Évidemment, on notera toute la symbolique du triangle, motif décliné à l'infini dans le film. Ainsi que l'architecture figurative des bâtiments (voire la grange en forme de gros panneau d'avertissement jaune à la porte d'entrée très évocatrice). Un film tout en symbolique, où le blanc et la lumière dominent à l'excès.

8
10
son

Hors des codes classiques du genre, Midsommar surprend par ses ambiances naturelles très travaillées, ses effets sonores appuyant les conséquences des prises de substances hallucinogènes diverses et variées, et les silences qui n'en sont pas jamais vraiment (une perturbation sonore est sans cesse présente). Une plongée à l'envers, un trip, une expérience. À noter que la VF présente des voix à la tonalité beaucoup plus jeune et naïve qui colle vraiment moins bien au récit.

5
10
bonus
- Que les festivités commencent (25')
- Construction du village (33')
- Choix de la version cinéma ou Director's Cut
- Teaser et bandes-annonces

Énorme timelapse de 30 minutes pour suivre la construction du village pas à pas.

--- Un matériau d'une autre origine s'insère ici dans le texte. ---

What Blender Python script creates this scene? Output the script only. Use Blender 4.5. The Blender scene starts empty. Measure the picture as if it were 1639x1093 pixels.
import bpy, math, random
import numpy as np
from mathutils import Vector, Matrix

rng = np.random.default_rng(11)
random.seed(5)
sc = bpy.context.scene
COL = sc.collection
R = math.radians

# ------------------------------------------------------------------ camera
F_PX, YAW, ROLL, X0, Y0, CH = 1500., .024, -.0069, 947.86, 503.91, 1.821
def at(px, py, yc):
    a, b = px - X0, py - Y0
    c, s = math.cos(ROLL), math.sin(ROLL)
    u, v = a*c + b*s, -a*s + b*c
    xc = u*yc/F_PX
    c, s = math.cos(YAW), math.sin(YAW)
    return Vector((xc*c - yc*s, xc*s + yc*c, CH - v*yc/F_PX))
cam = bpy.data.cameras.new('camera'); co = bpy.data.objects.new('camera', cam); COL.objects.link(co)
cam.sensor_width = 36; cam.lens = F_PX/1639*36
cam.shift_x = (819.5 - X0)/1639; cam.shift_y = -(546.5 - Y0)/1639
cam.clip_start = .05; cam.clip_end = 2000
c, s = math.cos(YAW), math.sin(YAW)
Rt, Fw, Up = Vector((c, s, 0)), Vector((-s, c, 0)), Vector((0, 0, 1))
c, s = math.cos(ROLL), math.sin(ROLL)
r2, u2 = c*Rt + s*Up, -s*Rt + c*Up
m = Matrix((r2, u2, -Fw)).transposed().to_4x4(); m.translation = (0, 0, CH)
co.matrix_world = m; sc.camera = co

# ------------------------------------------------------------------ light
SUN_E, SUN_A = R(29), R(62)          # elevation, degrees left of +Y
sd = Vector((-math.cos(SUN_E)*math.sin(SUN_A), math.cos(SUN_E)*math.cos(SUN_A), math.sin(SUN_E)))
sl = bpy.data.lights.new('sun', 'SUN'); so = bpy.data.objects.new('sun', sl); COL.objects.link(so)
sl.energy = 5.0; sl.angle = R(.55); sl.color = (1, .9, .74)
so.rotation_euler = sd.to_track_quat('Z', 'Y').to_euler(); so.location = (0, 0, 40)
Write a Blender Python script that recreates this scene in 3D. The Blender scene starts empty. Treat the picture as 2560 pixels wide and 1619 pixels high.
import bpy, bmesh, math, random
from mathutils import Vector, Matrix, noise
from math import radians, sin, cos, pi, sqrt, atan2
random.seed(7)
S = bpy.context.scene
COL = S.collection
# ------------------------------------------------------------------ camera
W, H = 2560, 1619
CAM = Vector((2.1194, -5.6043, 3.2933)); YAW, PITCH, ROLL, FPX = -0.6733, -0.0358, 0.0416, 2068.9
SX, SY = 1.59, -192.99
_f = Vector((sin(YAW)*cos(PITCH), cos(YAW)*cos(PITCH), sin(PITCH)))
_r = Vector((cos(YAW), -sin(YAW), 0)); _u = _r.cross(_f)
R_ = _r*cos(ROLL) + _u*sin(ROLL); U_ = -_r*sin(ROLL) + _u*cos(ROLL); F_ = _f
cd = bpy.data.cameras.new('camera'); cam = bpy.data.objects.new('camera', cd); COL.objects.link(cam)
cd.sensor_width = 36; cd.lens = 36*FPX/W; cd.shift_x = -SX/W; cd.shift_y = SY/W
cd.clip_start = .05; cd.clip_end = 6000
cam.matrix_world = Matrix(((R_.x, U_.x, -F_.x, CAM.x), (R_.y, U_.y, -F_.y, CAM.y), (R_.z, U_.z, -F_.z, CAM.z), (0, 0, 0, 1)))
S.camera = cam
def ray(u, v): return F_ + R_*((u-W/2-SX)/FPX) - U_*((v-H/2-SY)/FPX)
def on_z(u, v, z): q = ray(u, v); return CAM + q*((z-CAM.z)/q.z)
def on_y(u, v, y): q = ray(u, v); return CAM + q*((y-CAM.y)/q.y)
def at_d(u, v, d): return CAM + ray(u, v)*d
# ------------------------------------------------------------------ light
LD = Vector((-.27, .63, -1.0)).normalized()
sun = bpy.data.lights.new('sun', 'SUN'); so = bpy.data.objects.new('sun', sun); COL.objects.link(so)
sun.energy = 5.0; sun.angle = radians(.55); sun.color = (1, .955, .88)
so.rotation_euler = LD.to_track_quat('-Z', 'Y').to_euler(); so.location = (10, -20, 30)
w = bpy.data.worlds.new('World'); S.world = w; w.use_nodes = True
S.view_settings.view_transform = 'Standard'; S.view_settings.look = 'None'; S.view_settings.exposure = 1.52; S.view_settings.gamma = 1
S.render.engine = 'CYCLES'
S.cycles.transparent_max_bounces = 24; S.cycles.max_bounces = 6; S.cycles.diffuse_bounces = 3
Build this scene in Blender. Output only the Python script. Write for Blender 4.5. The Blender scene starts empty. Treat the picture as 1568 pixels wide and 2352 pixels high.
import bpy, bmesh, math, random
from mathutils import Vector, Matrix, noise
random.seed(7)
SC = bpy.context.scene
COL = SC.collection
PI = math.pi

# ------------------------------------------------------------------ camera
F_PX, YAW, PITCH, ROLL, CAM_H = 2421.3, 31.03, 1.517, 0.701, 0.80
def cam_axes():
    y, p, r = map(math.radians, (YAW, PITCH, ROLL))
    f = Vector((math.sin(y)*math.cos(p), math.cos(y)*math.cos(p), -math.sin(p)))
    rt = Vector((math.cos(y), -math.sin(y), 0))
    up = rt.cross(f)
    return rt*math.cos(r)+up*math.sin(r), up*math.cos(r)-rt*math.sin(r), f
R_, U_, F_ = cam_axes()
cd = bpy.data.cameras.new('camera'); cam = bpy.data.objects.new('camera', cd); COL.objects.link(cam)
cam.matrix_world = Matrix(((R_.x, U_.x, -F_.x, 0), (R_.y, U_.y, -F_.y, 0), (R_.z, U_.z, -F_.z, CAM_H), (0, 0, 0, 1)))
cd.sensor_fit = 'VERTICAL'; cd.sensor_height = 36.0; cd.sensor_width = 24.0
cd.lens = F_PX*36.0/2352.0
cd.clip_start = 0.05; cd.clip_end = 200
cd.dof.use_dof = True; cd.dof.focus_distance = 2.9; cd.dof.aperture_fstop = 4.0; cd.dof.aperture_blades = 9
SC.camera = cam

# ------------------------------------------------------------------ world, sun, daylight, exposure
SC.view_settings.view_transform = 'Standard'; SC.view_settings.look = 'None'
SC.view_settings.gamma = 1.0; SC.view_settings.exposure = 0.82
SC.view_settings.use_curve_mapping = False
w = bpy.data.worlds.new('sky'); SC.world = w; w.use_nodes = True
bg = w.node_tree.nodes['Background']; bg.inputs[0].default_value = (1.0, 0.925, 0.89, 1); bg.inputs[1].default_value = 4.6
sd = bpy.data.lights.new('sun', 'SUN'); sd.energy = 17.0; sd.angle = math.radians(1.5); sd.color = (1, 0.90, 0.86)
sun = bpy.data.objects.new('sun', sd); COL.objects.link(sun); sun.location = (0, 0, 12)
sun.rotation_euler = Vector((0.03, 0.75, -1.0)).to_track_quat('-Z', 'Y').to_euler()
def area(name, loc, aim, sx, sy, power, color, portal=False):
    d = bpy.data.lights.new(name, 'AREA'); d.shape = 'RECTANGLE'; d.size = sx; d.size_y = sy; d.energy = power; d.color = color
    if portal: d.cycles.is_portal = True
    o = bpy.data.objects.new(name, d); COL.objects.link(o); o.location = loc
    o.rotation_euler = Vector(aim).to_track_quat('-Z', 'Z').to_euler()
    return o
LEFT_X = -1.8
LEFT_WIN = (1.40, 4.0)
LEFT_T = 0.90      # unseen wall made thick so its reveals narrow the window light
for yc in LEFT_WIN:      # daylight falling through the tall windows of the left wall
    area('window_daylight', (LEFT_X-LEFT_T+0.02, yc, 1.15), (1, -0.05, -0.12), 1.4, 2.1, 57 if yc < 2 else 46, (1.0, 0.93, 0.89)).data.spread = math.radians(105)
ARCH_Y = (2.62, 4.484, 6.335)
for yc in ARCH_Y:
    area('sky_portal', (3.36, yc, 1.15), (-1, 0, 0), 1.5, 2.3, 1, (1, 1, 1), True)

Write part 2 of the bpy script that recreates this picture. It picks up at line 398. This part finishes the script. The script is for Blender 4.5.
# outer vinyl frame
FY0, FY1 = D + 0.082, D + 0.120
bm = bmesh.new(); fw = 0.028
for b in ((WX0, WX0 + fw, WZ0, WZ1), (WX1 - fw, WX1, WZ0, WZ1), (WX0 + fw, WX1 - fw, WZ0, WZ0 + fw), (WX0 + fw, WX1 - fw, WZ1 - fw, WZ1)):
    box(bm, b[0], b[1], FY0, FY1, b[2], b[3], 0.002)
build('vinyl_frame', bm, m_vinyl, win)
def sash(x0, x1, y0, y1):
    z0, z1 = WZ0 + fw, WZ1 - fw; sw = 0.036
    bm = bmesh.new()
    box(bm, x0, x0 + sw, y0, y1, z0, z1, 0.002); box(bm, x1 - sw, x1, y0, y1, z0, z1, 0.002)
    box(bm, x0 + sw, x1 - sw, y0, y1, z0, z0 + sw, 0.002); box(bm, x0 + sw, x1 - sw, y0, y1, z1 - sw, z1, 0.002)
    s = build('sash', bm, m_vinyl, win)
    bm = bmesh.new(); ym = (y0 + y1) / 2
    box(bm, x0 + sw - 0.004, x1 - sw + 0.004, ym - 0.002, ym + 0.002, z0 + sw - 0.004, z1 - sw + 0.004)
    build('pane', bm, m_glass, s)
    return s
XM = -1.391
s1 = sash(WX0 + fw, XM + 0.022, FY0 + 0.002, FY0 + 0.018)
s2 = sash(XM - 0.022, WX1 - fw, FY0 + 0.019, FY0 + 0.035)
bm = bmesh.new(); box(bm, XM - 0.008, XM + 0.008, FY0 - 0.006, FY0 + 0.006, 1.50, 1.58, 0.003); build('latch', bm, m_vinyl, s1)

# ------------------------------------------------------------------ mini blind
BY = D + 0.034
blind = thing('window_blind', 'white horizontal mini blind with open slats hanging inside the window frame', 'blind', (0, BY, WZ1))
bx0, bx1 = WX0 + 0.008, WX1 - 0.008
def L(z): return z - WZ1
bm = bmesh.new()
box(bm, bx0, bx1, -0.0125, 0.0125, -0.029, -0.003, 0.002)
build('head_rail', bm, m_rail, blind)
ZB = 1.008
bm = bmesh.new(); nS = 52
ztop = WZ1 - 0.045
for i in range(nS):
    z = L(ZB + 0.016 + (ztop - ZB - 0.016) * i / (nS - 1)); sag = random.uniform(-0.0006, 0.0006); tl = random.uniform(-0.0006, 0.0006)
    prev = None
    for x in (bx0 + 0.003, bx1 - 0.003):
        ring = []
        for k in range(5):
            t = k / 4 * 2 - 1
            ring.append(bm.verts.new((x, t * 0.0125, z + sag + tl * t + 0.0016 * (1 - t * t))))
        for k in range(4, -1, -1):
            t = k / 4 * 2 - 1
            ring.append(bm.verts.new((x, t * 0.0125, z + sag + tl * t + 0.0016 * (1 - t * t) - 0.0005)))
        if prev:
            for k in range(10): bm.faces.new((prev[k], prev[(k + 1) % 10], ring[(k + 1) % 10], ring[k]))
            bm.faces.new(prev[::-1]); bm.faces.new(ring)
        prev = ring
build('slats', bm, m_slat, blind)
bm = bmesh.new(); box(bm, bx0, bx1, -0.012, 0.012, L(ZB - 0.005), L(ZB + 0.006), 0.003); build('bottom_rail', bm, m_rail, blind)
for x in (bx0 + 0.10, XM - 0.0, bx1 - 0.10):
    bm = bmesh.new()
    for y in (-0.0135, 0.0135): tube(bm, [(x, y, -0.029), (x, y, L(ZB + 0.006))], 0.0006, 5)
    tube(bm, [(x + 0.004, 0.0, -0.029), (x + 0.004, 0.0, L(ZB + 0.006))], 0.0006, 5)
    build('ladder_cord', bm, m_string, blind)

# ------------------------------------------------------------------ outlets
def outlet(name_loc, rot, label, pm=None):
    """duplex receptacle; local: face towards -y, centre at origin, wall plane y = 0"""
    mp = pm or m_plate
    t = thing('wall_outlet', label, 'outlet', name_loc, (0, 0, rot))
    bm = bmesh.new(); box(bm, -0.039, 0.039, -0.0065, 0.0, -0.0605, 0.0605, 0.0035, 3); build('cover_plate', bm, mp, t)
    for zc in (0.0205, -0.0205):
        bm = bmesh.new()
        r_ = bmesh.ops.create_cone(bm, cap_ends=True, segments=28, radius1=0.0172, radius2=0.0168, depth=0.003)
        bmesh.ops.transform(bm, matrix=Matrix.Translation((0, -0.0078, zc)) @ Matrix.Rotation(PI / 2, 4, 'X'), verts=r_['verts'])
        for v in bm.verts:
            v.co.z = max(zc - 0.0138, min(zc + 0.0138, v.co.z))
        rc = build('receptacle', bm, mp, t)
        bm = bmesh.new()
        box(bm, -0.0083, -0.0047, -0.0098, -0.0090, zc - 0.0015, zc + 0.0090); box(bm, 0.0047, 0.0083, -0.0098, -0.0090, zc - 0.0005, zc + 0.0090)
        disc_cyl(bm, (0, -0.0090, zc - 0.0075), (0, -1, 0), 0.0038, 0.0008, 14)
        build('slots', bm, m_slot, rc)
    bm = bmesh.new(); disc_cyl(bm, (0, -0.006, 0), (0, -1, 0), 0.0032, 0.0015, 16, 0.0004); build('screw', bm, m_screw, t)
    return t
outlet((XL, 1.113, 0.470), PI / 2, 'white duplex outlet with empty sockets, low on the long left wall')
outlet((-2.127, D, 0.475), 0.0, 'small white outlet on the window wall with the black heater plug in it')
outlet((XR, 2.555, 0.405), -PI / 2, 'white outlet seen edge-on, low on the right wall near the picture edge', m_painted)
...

Un peu longuet quand même, on accélère un peu pour plus d'effet.

 

Dans le module consacré au film, le réalisateur Ari Aster se confie sur l'origine du script, soit la rupture visiblement compliquée avec sa femme. Un peu plus loin, l'équipe parle de son sens de la mise en scène, de sa technique très chorégraphiée de tournage et de la difficulté de certaines scènes, comme celle de la danse des villageoises (deux jours de danse avec les caméras et des dizaines de figurantes).